Fingerprints is the debut album from Crooks on Tape, a psych-pop group out of Dayton, Ohio.  While they are a fairly new band, two of their three members played together previously for over a decade in indie rock outfit Enon.  Fingerprints contains twelve songs collected from hundreds of hours of improvisational recordings.  The results are intriguing, if a bit unfocused.  

Individually, the songs on Fingerprints are fairly repetitive.  There are catchy, nearly danceable tunes such as “Duper”, songs built on mind-scrambling vocal loops such as those on “Tito’s Riser”, and a couple of more mellow tracks in “Summer’s End” and “Barging In”.  Taken together, they form a lighthearted, very sample heavy pop record that should reward multiple listens.

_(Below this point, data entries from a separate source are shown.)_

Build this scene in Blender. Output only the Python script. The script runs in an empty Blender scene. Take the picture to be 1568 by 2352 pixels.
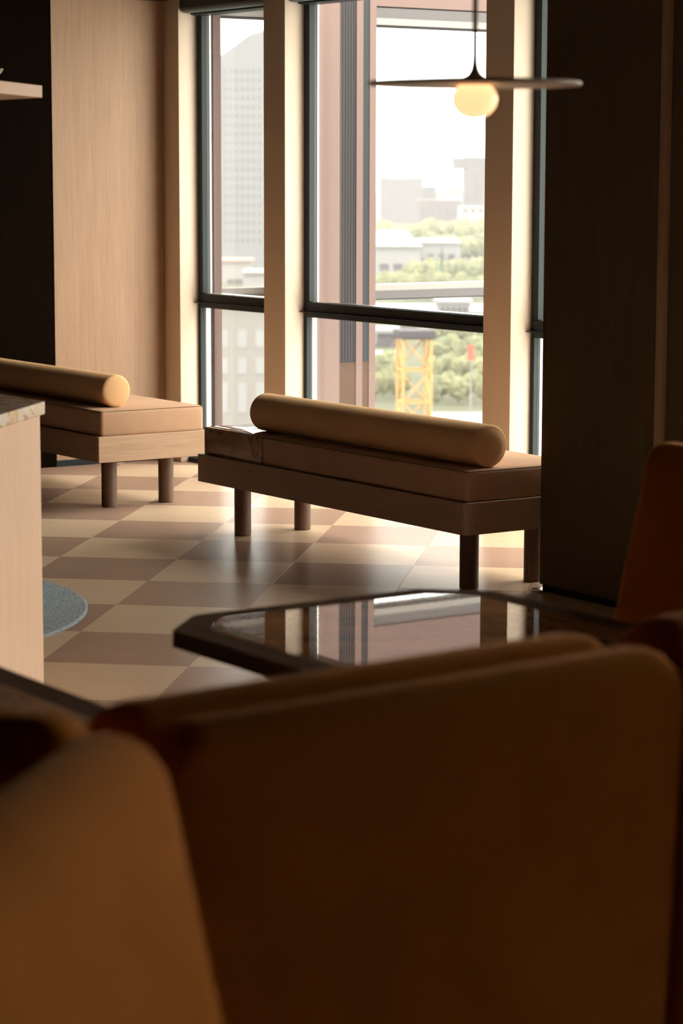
import bpy, bmesh, math, random
from mathutils import Vector, Matrix

random.seed(7)
S = bpy.context.scene
COL = S.collection
R_ = math.radians

# ------------------------------------------------------------------ camera
# world: X runs along the window wall (towards the viewer's right), Y points out of the windows, Z up
PITCH, ROLL, YAW = 0.139712, 0.002324, 0.597259
cam_d = bpy.data.cameras.new('camera')
cam = bpy.data.objects.new('camera', cam_d)
COL.objects.link(cam)
S.camera = cam
cam_d.sensor_fit = 'VERTICAL'
cam_d.sensor_width = 24.0
cam_d.sensor_height = 36.0
cam_d.lens = 5519.3 / 2352 * 36.0
cam_d.clip_start = 0.05
cam_d.clip_end = 4000
fwd0 = Vector((-math.cos(YAW), math.sin(YAW), 0))
right0 = Vector((math.sin(YAW), math.cos(YAW), 0))
up0 = Vector((0, 0, 1))
fwd = fwd0 * math.cos(PITCH) - up0 * math.sin(PITCH)
upv = up0 * math.cos(PITCH) + fwd0 * math.sin(PITCH)
r2 = right0 * math.cos(ROLL) + upv * math.sin(ROLL)
u2 = -right0 * math.sin(ROLL) + upv * math.cos(ROLL)
M = Matrix.Identity(4)
for i in range(3):
    M[i][0], M[i][1], M[i][2] = r2[i], u2[i], -fwd[i]
M[2][3] = 1.55
cam.matrix_world = M
cam_d.dof.use_dof = True
cam_d.dof.focus_distance = 9.6
cam_d.dof.aperture_fstop = 5.2

# ------------------------------------------------------------------ sky, exposure
SKY = 11.5
W = bpy.data.worlds.new('sky')
S.world = W
W.use_nodes = True
wn, wl = W.node_tree.nodes, W.node_tree.links
wn.clear()
wo = wn.new('ShaderNodeOutputWorld'); bg = wn.new('ShaderNodeBackground')
tc = wn.new('ShaderNodeTexCoord'); sx = wn.new('ShaderNodeSeparateXYZ')
mr = wn.new('ShaderNodeMapRange'); rgb = wn.new('ShaderNodeValToRGB')
wl.new(tc.outputs['Generated'], sx.inputs[0])
mr.inputs['From Min'].default_value = 0.0; mr.inputs['From Max'].default_value = 1.0
mr.inputs['To Min'].default_value = 0.75; mr.inputs['To Max'].default_value = 1.5   # overcast: brighter overhead
wl.new(sx.outputs['Z'], mr.inputs['Value'])
mm = wn.new('ShaderNodeMath'); mm.operation = 'MULTIPLY'; mm.inputs[1].default_value = SKY
wl.new(mr.outputs[0], mm.inputs[0])
bg.inputs['Color'].default_value = (1.0, 0.95, 0.885, 1)
wl.new(mm.outputs[0], bg.inputs['Strength'])
wl.new(bg.outputs[0], wo.inputs[0])
wn.remove(rgb)

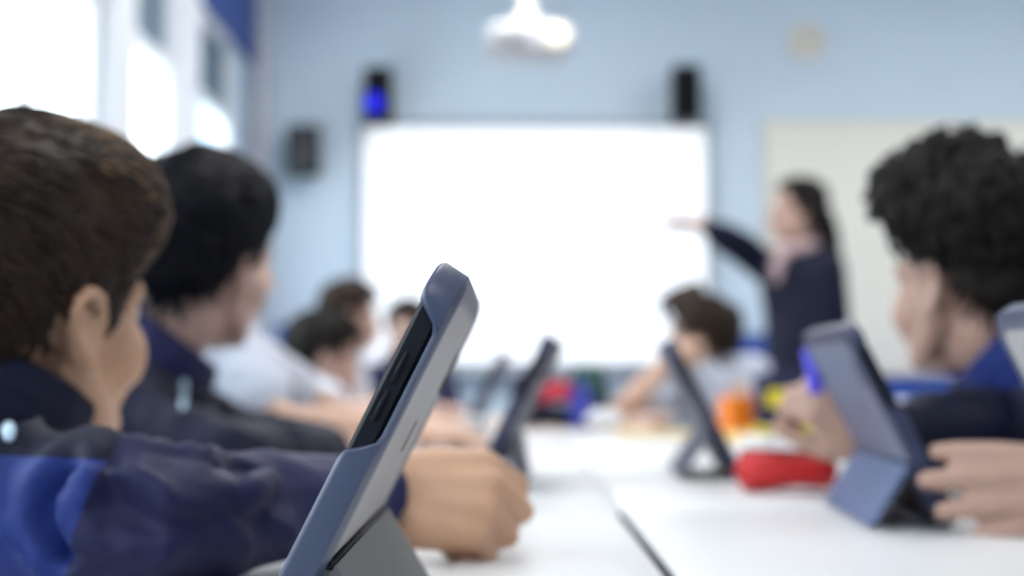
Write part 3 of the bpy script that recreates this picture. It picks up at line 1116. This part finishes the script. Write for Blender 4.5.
def hair_A(Hm, sc):
    cap_ = hair_cap(Hm, thick_A, hl=HL_FRINGE, sub=5, rough=.004, seed=1)
    top = locks(Hm, 1000, thick_A, flow_A, lambda az, el: .03 + .030 * smoothstep(el / 50), .0024, hl=HL_FRINGE, seed=3, lift=.003, sc=sc)
    hi = locks(Hm, 260, thick_A, flow_A, lambda az, el: .030 if az < 75 else .012, .0022, hl=[(0, 14), (50, 10), (75, 45), (90, 88), (180, 89)], seed=5, lift=.004, elmin=8, sc=sc)  # front strands coloured paler to imitate the backlit edge of the fringe
    return [('hair', cap_, 'hair_brown'), ('hair_strands', top, 'hair_brown'), ('backlit_strands', hi, 'hair_backlit')]


def thick_B(az, el, d):
    return .008 + .030 * smoothstep((el + 5) / 45) + .010 * smoothstep((el - 20) / 25) * smoothstep((90 - az) / 50)


def hair_B(Hm, sc):
    return [('hair', hair_cap(Hm, thick_B, sub=5, rough=.012, nscale=16, seed=2), 'hair_black'),
            ('hair_strands', locks(Hm, 650, thick_B, flow_A, lambda az, el: .03 + .03 * smoothstep(el / 50), .0034, seed=13, lift=.007, sc=sc), 'hair_black')]


def thick_short(az, el, d):
    return .007 + .020 * smoothstep((el - 0) / 45) + .006 * smoothstep((el - 25) / 25) * smoothstep((80 - az) / 40)


def hair_plain(mt, seed):
    def fn(Hm, sc):
        return [('hair', hair_cap(Hm, thick_short, sub=4, rough=.008, nscale=18, seed=seed), mt),
                ('hair_strands', locks(Hm, 260, thick_short, flow_A, lambda az, el: .03 + .025 * smoothstep(el / 50), .0036, seed=seed + 20, lift=.006, sc=sc), mt)]
    return fn


def thick_quiff(az, el, d):
    return thick_short(az, el, d) + .030 * smoothstep((el - 28) / 20) * smoothstep((62 - az) / 25)


def hair_quiff(Hm, sc):
    return [('hair', hair_cap(Hm, thick_quiff, sub=4, rough=.007, nscale=18, seed=8), 'hair_brown'),
            ('hair_strands', locks(Hm, 260, thick_quiff, flow_A, lambda az, el: .035, .0036, seed=28, lift=.006, sc=sc), 'hair_brown')]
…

Texture, on this record, is established more through effects than song structure.  Everything, including the vocals, has a slightly muddied, dreamy tone.  The drums are kept light throughout, letting the bass and synthesizers come through the strongest.  While there are a few very alternative, 90s sounding guitar parts, Crooks on Tape spend most of their time here working through bubbling and/or pulsing synths.

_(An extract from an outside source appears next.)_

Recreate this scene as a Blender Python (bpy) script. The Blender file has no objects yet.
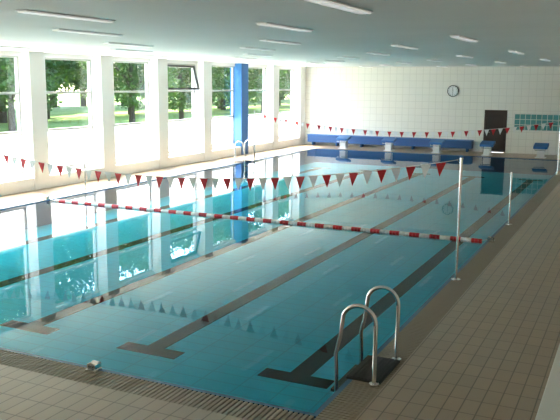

One of my slight hang-ups about this band is that the vocals and lyrics often feel like an after-thought.  On most of these songs the vocals are somewhat muffled and low in the mix, and I found it very difficult to make out any of the lyrics on a first listen.  The vocalist has a nice range, and a higher register somewhat reminiscent of James Mercer’s falsetto, but there’s just something missing.  For the most part, these songs don’t have strong melodies, and the vocals never really feel important to the structure of the songs.  There’s also something of a sense of discontinuity about the record, owing to the constantly varying effects on the bass and different synth tones from song to song.

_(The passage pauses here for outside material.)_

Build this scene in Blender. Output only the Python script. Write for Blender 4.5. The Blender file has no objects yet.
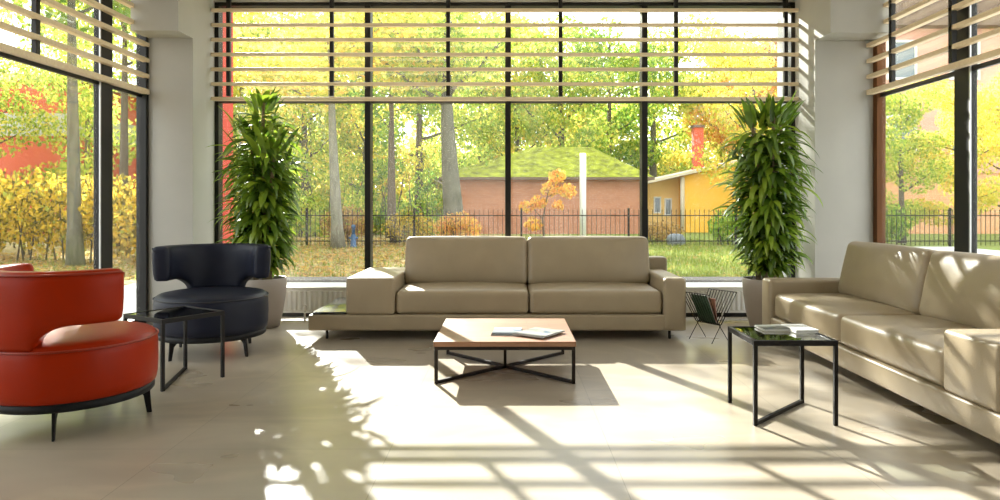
import bpy, bmesh, math, random
from mathutils import Vector, Matrix, Euler

random.seed(7)
scene = bpy.context.scene
COL = scene.collection
PI = math.pi
EYE = 1.25            # eye height; picture's horizon y=204, vanishing x=508, focal 700 px

# ------------------------------------------------------------------ materials
def new_mat(name):
    m = bpy.data.materials.new(name)
    m.use_nodes = True
    nt = m.node_tree
    nt.nodes.clear()
    out = nt.nodes.new('ShaderNodeOutputMaterial')
    return m, nt, out

def principled(name, color, rough=0.5, metal=0.0, spec=0.5, noise=0.0, scale=20.0, bump=0.0, bscale=None,
               stretch=(1, 1, 1), coat=0.0):
    m, nt, out = new_mat(name)
    b = nt.nodes.new('ShaderNodeBsdfPrincipled')
    b.inputs['Base Color'].default_value = (*color, 1)
    b.inputs['Roughness'].default_value = rough
    b.inputs['Metallic'].default_value = metal
    b.inputs['Specular IOR Level'].default_value = spec
    b.inputs['Coat Weight'].default_value = coat
    nt.links.new(b.outputs[0], out.inputs[0])
    if noise or bump:
        tc = nt.nodes.new('ShaderNodeTexCoord')
        mp = nt.nodes.new('ShaderNodeMapping')
        mp.inputs['Scale'].default_value = stretch
        nt.links.new(tc.outputs['Object'], mp.inputs[0])
    if noise:
        n = nt.nodes.new('ShaderNodeTexNoise')
        n.inputs['Scale'].default_value = scale
        n.inputs['Detail'].default_value = 5
        nt.links.new(mp.outputs[0], n.inputs['Vector'])
        r = nt.nodes.new('ShaderNodeValToRGB')
        r.color_ramp.elements[0].position = 0.3
        r.color_ramp.elements[1].position = 0.7
        r.color_ramp.elements[0].color = (*[c * (1 - noise) for c in color], 1)
        r.color_ramp.elements[1].color = (*[min(1, c * (1 + noise)) for c in color], 1)
        nt.links.new(n.outputs['Fac'], r.inputs[0])
        nt.links.new(r.outputs[0], b.inputs['Base Color'])
    if bump:
        n2 = nt.nodes.new('ShaderNodeTexNoise')
        n2.inputs['Scale'].default_value = bscale or scale
        n2.inputs['Detail'].default_value = 3
        nt.links.new(mp.outputs[0], n2.inputs['Vector'])
        bp = nt.nodes.new('ShaderNodeBump')
        bp.inputs['Strength'].default_value = bump
        bp.inputs['Distance'].default_value = 0.01
        nt.links.new(n2.outputs['Fac'], bp.inputs['Height'])
        nt.links.new(bp.outputs[0], b.inputs['Normal'])
    return m

def leaf_mat(name, stops, trans=0.55, rough=0.6, gloss=0.0):
    """leaves: diffuse + translucent, each leaf its own colour out of the ramp"""
    m, nt, out = new_mat(name)
    g = nt.nodes.new('ShaderNodeNewGeometry')
    r = nt.nodes.new('ShaderNodeValToRGB')
    while len(r.color_ramp.elements) < len(stops):
        r.color_ramp.elements.new(0.5)
    for e, (p, c) in zip(r.color_ramp.elements, stops):
        e.position = p
        e.color = (*c, 1)
    nt.links.new(g.outputs['Random Per Island'], r.inputs[0])
    d = nt.nodes.new('ShaderNodeBsdfDiffuse')
    t = nt.nodes.new('ShaderNodeBsdfTranslucent')
    nt.links.new(r.outputs[0], d.inputs[0])
    nt.links.new(r.outputs[0], t.inputs[0])
    mx = nt.nodes.new('ShaderNodeMixShader')
    mx.inputs[0].default_value = trans
    nt.links.new(d.outputs[0], mx.inputs[1])
    nt.links.new(t.outputs[0], mx.inputs[2])
    last = mx
    if gloss:
        gl = nt.nodes.new('ShaderNodeBsdfGlossy')
        gl.inputs['Roughness'].default_value = 0.35
        m2 = nt.nodes.new('ShaderNodeMixShader')
        m2.inputs[0].default_value = gloss
        nt.links.new(mx.outputs[0], m2.inputs[1])
        nt.links.new(gl.outputs[0], m2.inputs[2])
        last = m2
    nt.links.new(last.outputs[0], out.inputs[0])
    return m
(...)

My favorite parts of the album are when the band turns up the delay and establishes a mellower, more contemplative atmosphere as they do with “Summer’s End”, which also feels like their strongest bit of songwriting.  Here, the vocals are a bit higher in the mix, and the tension of some of their faster songs is absent.  Altogether, Fingerprints is a solid, inviting debut from a new voice in the psych-pop landscape.